Bundespräsident bei Trauerfeier in Solingen

Auch neun Tage danach fällt es vielen immer noch schwer, Worte zu finden, für den Messeranschlag mit drei Toten auf dem "Festival der Vielfalt" in Solingen. Die Menschen in der Stadt wollen trauern, die Politik will handeln – und heute kommen sie zusammen, bei einer Trauerfeier ab 11 Uhr im Solinger Theater und Konzerthaus. Bundespräsident Frank Walter Steinmeier kommt, auch Bundeskanzler Scholz, der am Montag (26.08.) schon einmal in Solingen war. Im Theater und Konzerthaus von Solingen wollen sie mit Angehörigen, Opfern, Einsatzkräften sowie Bürgerinnen und Bürgern sprechen. Die Sicherheitsvorkehrungen am und im Theater sind entsprechend hoch. Anschließend fährt Steinmeier zum Ort des Messeranschlags am Fronhof und wird dort einen Kranz niederlagen. In der Mittagszeit kann es im Bereich der Solinger Innenstadt daher zu kurzzeitigen Straßensperrungen kommen. 


Die Trauerfeier soll ein Gedenken für die Betroffenen des Anschlags werden und kein politisches oder mediales Schaulaufen. Die Stadt hat überlebende Opfer und Angehörige der Getöteten eingeladen. Man achtet aber sehr drauf, dass die Betroffenen nicht fotografiert werden, es soll auch nicht die üblichen Bilder von ankommenden Limousinen oder ähnlichem geben. Der Ablauf ist so geplant, dass zunächst Oberbürgermeister Kurzbach spricht, nach ihm Bundespräsident Steinmeier und NRW-Ministerpräsident Wüst. Danach folgt dann noch ein geistlicher Abschluss mit der evangelischen Superintendentin Ilka Werner und dem katholischen Stadt-Dechanten Michael Mohr. Bundeskanzler Scholz wird also nur da sein, aber nicht reden und soll es rund um die Trauerfeier auch keine Interviews oder sonstige Statements geben. Die Stadt überträgt die Trauerfeier als Livestream auf ihrer Homepage.

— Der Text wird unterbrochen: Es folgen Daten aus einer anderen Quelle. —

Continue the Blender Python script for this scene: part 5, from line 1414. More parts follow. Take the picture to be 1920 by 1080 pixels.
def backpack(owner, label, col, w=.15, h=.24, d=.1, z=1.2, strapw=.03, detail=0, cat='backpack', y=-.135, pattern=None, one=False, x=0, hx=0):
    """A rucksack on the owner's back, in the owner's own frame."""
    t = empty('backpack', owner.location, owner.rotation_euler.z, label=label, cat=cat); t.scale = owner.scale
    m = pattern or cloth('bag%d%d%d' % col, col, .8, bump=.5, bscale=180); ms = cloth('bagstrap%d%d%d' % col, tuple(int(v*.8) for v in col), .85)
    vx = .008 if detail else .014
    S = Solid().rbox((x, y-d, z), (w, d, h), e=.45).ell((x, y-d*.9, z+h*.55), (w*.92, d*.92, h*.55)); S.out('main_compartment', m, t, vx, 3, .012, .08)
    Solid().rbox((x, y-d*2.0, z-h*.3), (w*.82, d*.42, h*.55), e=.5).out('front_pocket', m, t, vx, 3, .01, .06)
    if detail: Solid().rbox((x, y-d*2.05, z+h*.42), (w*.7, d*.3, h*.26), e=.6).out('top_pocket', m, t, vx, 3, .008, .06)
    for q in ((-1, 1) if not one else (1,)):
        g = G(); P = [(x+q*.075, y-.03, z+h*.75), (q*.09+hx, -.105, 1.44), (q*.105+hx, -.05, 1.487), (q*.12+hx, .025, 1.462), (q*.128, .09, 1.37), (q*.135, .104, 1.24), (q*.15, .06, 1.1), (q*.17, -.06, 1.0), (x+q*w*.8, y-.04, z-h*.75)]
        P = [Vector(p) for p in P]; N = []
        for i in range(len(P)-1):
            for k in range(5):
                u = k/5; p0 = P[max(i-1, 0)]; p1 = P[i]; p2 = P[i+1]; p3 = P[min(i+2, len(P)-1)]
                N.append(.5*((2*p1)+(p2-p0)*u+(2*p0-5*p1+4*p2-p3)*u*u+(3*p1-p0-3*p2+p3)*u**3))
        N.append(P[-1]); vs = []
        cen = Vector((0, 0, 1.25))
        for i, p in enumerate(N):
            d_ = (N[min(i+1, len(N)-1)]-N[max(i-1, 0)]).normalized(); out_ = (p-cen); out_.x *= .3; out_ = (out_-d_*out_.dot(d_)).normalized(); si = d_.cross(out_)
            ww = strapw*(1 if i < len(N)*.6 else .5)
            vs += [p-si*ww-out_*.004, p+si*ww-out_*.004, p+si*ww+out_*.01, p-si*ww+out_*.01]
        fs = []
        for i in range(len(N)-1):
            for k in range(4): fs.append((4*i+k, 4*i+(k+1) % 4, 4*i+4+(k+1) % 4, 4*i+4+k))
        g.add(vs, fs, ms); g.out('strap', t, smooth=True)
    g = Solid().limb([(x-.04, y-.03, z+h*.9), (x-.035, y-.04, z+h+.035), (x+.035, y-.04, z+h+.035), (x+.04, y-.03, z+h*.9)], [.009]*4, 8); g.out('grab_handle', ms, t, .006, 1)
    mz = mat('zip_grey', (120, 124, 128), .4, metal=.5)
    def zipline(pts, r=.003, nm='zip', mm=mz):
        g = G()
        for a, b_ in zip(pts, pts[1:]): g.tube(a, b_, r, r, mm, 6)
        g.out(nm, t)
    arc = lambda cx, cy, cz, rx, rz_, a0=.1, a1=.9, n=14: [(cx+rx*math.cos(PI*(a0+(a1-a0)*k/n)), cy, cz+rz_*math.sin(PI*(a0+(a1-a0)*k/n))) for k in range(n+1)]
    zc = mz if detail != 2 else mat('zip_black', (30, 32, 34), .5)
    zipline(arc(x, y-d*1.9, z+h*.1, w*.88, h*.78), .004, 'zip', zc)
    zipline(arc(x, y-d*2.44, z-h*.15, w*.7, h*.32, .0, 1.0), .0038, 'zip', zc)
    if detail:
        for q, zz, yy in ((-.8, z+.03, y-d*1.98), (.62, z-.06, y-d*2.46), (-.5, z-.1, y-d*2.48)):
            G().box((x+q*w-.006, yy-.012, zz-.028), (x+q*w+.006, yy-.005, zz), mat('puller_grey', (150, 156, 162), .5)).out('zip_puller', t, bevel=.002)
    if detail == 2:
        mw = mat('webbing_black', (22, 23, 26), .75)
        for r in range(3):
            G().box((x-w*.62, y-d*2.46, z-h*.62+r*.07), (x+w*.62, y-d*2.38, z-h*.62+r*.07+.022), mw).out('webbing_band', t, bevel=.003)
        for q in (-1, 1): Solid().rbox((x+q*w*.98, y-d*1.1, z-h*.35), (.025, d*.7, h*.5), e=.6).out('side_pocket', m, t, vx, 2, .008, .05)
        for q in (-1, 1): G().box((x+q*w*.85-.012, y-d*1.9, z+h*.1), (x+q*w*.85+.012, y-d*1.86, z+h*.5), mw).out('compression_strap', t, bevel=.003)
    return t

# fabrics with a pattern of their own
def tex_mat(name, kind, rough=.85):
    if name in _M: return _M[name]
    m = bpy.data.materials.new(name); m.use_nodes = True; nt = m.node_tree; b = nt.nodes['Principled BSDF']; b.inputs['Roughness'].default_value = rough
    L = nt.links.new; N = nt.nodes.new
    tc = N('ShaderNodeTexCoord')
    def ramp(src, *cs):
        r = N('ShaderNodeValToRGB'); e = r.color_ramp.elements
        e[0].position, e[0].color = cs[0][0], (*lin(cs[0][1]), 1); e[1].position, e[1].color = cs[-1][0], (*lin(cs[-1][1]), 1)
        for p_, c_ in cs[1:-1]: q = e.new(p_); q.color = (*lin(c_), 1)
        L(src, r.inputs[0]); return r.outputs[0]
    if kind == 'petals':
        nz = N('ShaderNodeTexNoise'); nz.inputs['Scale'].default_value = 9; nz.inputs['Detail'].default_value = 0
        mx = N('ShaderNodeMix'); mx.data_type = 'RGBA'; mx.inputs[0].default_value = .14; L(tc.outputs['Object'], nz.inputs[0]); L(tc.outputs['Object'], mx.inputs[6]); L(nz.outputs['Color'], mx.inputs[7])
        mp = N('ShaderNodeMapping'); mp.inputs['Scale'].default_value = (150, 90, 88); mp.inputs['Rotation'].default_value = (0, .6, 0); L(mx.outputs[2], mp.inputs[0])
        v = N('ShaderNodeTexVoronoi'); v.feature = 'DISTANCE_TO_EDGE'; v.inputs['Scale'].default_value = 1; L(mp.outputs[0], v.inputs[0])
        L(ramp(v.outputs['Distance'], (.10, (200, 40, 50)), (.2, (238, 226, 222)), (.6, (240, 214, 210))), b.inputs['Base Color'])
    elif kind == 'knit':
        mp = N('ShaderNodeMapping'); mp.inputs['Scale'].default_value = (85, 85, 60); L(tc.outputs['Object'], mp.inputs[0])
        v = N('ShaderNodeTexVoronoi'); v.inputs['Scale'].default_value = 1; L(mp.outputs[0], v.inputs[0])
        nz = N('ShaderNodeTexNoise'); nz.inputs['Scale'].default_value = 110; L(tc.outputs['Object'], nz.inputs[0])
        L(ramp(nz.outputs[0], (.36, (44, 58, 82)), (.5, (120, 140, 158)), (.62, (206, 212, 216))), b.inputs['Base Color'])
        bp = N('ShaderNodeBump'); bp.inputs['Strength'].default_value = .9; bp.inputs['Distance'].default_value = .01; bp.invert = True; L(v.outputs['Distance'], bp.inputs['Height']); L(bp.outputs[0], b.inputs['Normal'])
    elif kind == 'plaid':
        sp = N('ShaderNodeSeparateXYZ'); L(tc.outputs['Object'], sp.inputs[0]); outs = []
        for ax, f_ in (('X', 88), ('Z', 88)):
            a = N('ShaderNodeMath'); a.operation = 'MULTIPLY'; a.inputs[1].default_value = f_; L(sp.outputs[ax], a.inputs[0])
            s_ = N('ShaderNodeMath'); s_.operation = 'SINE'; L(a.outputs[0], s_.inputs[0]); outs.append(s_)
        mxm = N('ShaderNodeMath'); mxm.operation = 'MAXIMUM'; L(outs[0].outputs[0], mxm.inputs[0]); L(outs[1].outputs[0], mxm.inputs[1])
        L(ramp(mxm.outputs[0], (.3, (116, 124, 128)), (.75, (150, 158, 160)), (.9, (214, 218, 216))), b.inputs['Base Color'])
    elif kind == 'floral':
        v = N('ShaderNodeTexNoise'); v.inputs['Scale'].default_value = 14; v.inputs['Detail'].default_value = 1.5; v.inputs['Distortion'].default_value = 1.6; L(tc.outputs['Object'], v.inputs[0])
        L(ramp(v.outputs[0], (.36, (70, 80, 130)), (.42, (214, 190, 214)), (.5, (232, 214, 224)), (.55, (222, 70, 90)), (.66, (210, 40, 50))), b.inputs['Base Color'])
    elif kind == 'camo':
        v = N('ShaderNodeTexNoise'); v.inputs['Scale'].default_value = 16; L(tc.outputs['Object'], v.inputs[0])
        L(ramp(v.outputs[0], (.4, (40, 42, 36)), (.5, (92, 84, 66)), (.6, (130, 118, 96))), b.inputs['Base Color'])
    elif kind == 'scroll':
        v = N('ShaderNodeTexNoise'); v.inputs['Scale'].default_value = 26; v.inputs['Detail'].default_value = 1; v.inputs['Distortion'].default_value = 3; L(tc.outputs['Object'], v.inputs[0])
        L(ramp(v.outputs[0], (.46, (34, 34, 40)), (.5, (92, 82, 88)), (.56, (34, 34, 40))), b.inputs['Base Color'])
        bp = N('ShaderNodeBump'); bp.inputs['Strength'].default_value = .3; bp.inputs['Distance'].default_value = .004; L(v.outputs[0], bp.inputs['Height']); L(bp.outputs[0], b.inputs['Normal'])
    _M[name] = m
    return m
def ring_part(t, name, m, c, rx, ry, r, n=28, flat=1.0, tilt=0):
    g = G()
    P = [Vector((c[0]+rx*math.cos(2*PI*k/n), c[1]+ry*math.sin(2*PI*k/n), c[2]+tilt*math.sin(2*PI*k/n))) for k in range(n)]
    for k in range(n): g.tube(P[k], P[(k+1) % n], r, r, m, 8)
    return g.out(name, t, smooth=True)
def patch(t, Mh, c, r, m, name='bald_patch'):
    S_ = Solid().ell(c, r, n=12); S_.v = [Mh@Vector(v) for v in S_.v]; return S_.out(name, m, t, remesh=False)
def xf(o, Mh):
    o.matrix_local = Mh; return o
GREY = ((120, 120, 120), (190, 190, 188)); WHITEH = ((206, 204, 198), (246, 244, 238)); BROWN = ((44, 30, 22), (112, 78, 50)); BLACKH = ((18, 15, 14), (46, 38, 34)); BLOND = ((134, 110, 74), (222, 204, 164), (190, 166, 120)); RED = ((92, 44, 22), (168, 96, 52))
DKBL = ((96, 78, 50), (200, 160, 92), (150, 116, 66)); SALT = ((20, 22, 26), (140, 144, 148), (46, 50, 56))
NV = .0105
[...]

Oberbürgermeister Tim Kurzbach wird den Blick sicher vor allem auf seine Stadt, auf Solingen richten. Man wollte voriges Wochenende endlich mal wieder richtig feiern, alle hatten sich gefreut auf das große Fest zum Stadtgeburtstag, dann der schreckliche Anschlag. Am Rathaus, schräg gegenüber vom Theater, ist die große Beklebung zum 650-jährigen inzwischen komplett entfernt. Auch die Frage „warum wieder Solingen“ ist eine die ihn wie viele andere beschäftigt, sagt Kurzbach. Die Menschen in Solingen, die am Freitagabend still mit Kerzen in den Fenstern getrauert haben, sehen die permanente Politpräsenz zwiegespalten.

Umso mehr wird es für den Bundespräsidenten drauf ankommen, die richtige Balance zu finden zwischen Trauer in Solingen, Wahlsonntag im Osten und den Antworten nicht nur auf das "Warum", sondern auch auf das "Was jetzt". Die Debatten um Migration, Asylververfahren und innere Sicherheit haben sich durch den Anschlag in den vergangenen Tagen massiv beschleunigt hat.

Am 23. August waren auf dem Fronhof beim Fest zum Stadtjubiläum drei Konzert-Besucher mit Messerstichen getötet und acht andere verletzt worden. Tatverdächtig ist ein 26 Jahre alter Syrer. Er sitzt in Untersuchungshaft. Die Terrormiliz Islamischer Staat (IS) hat den Messeranschlag für sich reklamiert.